The monks of Westmalle make their own Trappist cheese in the abbey’s cheese workshop. Dairy products are in keeping with the vegetarian diet of the monks.

The milk for the cheese is provided by two breeds of dairy cow: Groninger Blaarkop and Brown Swiss. The animals are housed in the stables of the abbey farm.

Trappist cheeses maturing on shelves made from beech wood.

Cheese dairy

Westmalle Abbey is not only home to a brewery and a farm. There has been a cheese dairy on the premises since 1870. Here the monks produce a semi-hard, mature cheese.
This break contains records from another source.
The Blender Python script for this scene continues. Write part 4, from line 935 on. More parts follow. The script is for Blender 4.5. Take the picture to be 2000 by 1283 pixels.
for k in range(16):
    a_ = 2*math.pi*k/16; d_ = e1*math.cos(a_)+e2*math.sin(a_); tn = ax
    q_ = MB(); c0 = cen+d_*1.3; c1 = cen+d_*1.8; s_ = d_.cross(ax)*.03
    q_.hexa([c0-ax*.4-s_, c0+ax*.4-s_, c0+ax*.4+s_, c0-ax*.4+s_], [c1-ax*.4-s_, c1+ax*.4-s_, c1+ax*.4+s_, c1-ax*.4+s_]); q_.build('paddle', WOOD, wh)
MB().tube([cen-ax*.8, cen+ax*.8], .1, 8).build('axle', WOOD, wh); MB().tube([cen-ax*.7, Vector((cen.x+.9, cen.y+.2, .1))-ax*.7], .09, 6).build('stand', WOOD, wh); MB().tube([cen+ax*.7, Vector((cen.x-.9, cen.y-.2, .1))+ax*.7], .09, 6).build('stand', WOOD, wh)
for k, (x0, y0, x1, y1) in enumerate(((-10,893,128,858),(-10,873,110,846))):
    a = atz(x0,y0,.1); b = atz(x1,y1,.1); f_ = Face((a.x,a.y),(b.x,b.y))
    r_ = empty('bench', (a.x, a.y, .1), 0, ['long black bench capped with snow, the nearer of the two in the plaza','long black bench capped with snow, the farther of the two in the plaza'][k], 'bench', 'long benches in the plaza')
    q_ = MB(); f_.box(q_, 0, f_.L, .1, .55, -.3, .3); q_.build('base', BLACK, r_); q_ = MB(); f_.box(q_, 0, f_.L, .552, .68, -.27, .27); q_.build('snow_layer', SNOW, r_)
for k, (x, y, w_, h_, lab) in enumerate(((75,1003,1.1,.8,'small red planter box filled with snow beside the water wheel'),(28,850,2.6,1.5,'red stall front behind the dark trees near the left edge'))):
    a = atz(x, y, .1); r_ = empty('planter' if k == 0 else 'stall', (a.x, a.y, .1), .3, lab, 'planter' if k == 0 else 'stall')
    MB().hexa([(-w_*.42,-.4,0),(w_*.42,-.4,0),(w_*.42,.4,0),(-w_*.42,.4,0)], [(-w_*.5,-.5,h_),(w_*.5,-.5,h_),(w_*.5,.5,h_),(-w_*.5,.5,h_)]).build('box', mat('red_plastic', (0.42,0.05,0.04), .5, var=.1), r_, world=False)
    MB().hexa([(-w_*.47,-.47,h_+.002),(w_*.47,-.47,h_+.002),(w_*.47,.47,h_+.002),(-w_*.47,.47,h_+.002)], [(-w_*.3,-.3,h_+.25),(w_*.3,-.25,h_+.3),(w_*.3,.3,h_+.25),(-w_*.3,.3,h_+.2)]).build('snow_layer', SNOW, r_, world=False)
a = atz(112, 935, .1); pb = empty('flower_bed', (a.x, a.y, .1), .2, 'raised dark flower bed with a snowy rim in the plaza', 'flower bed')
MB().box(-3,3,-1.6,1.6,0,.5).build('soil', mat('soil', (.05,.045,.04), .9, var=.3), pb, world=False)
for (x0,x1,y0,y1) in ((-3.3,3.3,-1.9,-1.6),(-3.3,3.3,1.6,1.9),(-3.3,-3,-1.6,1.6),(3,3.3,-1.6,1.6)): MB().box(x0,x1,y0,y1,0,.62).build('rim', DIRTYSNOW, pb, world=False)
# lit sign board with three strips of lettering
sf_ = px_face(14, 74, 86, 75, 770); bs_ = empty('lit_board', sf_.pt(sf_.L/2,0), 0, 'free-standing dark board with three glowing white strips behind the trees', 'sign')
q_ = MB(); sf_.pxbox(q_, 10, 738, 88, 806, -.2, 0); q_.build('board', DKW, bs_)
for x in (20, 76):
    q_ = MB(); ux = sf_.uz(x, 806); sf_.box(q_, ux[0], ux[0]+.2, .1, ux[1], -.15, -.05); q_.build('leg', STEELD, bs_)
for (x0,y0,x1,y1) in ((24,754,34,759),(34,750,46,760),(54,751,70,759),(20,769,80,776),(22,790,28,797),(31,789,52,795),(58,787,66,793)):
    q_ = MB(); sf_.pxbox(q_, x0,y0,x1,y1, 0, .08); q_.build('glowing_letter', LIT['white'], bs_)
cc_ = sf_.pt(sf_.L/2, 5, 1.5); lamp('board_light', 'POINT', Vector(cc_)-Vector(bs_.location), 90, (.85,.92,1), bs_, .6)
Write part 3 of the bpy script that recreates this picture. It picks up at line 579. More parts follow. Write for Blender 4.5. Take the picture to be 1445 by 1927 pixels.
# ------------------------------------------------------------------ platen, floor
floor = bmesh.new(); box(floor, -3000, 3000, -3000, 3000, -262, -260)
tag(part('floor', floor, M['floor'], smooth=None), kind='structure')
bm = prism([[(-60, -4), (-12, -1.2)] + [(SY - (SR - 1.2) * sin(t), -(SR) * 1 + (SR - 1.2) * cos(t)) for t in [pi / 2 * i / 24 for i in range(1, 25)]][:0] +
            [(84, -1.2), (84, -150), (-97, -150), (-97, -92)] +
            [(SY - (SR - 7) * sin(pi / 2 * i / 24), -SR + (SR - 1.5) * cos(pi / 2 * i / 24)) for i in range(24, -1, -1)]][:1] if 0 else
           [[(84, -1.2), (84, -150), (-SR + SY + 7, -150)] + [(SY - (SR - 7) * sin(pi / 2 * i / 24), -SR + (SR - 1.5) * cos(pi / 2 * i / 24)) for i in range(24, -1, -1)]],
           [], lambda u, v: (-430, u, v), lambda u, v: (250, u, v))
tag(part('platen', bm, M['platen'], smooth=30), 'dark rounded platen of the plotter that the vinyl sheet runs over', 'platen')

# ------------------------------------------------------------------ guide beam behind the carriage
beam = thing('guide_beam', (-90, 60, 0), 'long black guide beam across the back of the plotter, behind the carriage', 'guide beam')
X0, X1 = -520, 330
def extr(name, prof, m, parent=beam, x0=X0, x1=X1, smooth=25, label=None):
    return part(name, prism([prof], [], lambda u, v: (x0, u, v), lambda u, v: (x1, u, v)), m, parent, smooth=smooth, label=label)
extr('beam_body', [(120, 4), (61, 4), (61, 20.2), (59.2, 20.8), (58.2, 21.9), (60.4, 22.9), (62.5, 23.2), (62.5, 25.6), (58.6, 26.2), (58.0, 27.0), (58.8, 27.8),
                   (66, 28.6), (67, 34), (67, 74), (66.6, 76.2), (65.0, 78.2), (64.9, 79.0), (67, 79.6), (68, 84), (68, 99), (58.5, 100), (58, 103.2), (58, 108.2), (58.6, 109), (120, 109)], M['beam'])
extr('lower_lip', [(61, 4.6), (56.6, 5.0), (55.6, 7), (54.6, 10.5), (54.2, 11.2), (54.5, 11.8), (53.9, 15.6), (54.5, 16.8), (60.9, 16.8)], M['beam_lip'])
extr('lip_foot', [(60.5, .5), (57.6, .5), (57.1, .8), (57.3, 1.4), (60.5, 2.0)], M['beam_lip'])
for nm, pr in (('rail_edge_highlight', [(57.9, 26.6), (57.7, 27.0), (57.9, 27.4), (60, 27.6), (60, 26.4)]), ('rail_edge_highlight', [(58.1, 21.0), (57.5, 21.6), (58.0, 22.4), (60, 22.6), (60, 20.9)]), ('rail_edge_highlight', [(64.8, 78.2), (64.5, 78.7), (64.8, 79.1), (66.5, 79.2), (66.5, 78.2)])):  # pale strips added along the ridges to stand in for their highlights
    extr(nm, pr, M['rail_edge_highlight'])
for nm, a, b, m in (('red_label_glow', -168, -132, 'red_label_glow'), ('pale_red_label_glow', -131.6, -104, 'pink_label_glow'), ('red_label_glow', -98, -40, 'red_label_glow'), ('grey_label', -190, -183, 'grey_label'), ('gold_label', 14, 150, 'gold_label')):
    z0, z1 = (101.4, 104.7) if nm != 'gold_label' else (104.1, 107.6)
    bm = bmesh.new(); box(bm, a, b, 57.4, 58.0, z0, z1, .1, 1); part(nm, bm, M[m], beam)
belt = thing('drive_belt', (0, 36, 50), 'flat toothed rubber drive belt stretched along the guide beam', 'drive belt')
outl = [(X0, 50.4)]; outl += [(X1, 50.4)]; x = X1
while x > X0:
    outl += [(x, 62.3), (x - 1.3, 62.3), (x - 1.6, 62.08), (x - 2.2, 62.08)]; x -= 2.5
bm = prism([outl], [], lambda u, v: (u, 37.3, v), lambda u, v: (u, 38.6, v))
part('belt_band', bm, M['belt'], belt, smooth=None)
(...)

This cheese is primarily destined for the monks’ own use but it is also sold in selected retail outlets.

The three types of Westmalle Trappist cheese.

Our cheese

We only produce one type of cheese, but it is available in three varieties based on its age: matured for 2, 6 or 12 months. The taste and texture evolve with the length of maturation. All of the Westmalle cheeses are low in salt.

A protective layer is added to the Trappist cheese in the ripening room.


Making the Westmalle Trappist cheese is an artisanal process, using only fresh milk from the abbey’s cows. The monks themselves are responsible for most of the work of cheese making.

Map showing the outlets for Westmalle Trappist cheese.

Where to buy Westmalle cheese

Westmalle Trappist cheese is made primarily for use within the abbey. Nevertheless, it is available in limited quantities from the gate of the abbey, and from several Belgian cheese shops, butcher’s stores and market stalls. The cheese is not exported.